The insurance industry is well positioned to benefit from moderately higher interest rates, concludes a report from DBRS Morningstar, entitled Canadian Insurers Well Positioned to Manage Rising Inflation Risk, Seen Benefiting From Higher Interest Rates, published Nov. 16.

In the report, which examines the impact inflation and higher interest rates might have on insurers, the report says rising inflation will be manageable for insurers, as higher costs are ultimately passed on to consumers.

“Above a certain level, higher interest rates may do more harm than good for insurers if they lead to an economic downturn with increased defaults and declining asset valuations,” the report states. “Both deflationary and runaway inflation scenarios pose additional risk to the industry.” 

The commentary goes on to say that rising inflation, meanwhile, can negatively affect Canadian insurers through higher operational and claims expenses, but products most affected by inflation, such as property and casualty (P&C) policies and group health insurance can typically be repriced in a relatively short period of time. They say higher inflation can also lead to higher interest rates which are typically positive for insurers over time.

Higher operational costs 

They warn that higher inflation can also lead to higher operational costs, affecting net income. “Insurers may have more difficulty adjusting premiums for higher operational costs than they would for claims, as competitive pressure will continue to reward efficiency,” they write. “Smaller-scale insurers, insurers with a weaker digital presence or insurers with legacy businesses that cannot be repriced will be the most adversely affected by higher operational expenses.” 

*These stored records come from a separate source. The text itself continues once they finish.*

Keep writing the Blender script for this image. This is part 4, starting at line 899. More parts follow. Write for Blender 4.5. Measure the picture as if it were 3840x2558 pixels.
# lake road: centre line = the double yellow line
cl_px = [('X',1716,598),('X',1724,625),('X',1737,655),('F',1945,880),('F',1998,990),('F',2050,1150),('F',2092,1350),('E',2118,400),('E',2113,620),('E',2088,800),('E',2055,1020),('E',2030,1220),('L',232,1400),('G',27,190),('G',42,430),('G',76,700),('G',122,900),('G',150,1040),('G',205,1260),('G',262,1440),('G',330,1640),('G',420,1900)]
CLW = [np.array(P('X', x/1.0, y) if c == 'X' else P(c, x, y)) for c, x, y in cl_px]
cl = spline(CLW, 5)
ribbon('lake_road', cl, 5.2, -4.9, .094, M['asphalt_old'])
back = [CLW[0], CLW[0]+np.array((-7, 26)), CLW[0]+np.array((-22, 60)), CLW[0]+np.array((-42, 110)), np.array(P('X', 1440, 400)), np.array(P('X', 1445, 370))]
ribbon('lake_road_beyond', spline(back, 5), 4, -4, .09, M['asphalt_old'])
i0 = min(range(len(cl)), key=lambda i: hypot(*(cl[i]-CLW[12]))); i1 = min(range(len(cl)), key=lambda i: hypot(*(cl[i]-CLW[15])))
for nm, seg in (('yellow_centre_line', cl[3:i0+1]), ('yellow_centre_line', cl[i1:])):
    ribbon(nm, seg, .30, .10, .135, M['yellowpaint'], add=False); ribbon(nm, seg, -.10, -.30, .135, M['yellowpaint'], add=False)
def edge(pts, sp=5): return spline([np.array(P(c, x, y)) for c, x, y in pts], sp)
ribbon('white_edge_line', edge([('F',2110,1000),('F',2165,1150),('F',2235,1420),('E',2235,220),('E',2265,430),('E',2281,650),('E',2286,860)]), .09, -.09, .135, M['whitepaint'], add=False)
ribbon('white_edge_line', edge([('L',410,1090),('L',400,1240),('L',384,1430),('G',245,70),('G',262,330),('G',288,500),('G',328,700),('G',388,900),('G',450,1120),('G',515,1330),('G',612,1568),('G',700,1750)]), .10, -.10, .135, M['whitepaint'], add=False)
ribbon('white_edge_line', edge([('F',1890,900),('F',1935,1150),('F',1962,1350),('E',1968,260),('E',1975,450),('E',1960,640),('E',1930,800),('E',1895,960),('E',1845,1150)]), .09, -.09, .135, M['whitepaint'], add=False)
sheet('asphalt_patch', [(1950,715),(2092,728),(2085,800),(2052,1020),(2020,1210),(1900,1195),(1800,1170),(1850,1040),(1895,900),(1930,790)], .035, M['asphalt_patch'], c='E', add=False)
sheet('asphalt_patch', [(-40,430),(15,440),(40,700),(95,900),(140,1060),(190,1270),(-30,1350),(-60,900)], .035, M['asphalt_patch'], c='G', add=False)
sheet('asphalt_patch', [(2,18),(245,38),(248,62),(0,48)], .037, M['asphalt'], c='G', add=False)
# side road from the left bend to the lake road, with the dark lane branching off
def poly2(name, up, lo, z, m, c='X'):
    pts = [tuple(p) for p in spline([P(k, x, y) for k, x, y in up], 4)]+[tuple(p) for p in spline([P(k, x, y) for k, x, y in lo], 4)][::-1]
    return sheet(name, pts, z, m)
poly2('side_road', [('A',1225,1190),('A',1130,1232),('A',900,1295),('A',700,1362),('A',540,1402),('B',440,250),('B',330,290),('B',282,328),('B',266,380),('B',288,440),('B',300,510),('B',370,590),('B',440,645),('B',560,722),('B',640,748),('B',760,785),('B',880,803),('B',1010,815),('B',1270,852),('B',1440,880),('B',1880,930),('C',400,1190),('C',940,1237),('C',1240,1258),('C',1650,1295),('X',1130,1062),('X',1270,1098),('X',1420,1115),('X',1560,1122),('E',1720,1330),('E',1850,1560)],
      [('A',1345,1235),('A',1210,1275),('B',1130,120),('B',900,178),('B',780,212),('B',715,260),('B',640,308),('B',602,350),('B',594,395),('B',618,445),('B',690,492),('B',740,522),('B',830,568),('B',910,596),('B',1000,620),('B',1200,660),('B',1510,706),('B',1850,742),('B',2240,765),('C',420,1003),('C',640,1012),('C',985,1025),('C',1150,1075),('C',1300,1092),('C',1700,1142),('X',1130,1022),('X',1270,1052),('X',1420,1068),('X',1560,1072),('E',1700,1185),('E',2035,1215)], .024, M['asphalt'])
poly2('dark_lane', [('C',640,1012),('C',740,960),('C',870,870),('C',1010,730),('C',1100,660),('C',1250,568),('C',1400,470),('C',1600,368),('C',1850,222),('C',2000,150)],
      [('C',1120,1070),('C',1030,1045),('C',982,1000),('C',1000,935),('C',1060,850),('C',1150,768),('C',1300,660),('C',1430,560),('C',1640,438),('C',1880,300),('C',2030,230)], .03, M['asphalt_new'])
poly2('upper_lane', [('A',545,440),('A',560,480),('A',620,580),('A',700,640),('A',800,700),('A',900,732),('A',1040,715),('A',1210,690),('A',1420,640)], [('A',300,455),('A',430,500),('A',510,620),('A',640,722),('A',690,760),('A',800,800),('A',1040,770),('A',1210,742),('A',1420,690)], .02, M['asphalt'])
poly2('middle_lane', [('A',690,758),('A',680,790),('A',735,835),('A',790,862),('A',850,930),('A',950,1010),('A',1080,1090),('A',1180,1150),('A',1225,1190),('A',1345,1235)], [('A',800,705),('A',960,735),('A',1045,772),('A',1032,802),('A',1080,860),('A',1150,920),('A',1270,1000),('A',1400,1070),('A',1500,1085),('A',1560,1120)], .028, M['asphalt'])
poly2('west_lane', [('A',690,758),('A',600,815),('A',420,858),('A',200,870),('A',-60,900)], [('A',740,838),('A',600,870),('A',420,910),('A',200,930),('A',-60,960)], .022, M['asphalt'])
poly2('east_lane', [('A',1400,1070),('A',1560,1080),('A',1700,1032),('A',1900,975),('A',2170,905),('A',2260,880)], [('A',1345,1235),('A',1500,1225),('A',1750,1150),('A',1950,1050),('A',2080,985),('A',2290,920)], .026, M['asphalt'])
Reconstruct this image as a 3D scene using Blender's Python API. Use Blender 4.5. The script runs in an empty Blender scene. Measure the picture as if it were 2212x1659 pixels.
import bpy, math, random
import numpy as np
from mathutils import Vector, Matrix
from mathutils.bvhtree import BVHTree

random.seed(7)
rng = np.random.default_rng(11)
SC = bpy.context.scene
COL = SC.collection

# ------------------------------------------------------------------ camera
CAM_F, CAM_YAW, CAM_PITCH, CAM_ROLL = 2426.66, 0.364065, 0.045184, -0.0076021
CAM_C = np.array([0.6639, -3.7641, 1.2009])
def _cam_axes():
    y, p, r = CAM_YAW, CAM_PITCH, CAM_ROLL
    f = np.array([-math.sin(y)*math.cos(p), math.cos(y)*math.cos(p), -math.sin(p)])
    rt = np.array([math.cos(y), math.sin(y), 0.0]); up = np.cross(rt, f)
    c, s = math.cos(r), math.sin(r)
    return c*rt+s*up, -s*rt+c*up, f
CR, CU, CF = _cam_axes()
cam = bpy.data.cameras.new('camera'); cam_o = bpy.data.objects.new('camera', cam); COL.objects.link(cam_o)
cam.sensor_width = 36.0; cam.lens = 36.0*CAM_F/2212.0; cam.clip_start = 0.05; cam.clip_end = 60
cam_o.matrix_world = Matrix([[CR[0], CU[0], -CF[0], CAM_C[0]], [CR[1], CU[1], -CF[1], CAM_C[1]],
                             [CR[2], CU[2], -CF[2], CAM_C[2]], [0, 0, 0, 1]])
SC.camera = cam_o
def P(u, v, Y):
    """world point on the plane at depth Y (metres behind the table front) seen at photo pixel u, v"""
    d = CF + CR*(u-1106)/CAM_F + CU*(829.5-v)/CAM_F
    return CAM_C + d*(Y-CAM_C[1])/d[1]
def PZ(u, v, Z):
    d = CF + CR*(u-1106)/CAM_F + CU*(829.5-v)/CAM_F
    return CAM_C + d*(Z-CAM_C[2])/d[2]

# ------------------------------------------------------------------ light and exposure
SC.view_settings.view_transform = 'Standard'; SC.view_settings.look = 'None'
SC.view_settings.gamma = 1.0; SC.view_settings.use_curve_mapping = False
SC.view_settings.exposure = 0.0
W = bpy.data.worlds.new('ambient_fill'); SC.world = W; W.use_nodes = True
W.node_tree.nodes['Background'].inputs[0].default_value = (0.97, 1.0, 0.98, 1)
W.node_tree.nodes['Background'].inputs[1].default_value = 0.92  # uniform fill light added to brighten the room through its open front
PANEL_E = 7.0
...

Short term earnings impacts of higher interest rates, they say will depend on each insurer’s asset-liability matching, accounting and actuarial methods used.

“There is also risk for insurers with investments in real estate and alternative assets, which may decline in market value under higher interest rates. Should interest rates rise too much, insurers could also experience additional defaults on their fixed income portfolios as debt becomes less affordable and the economy slows down,” they write. “The best-case scenario for insurers is one where central banks are able to control inflation with moderately higher interest rates without causing a major economic downturn.”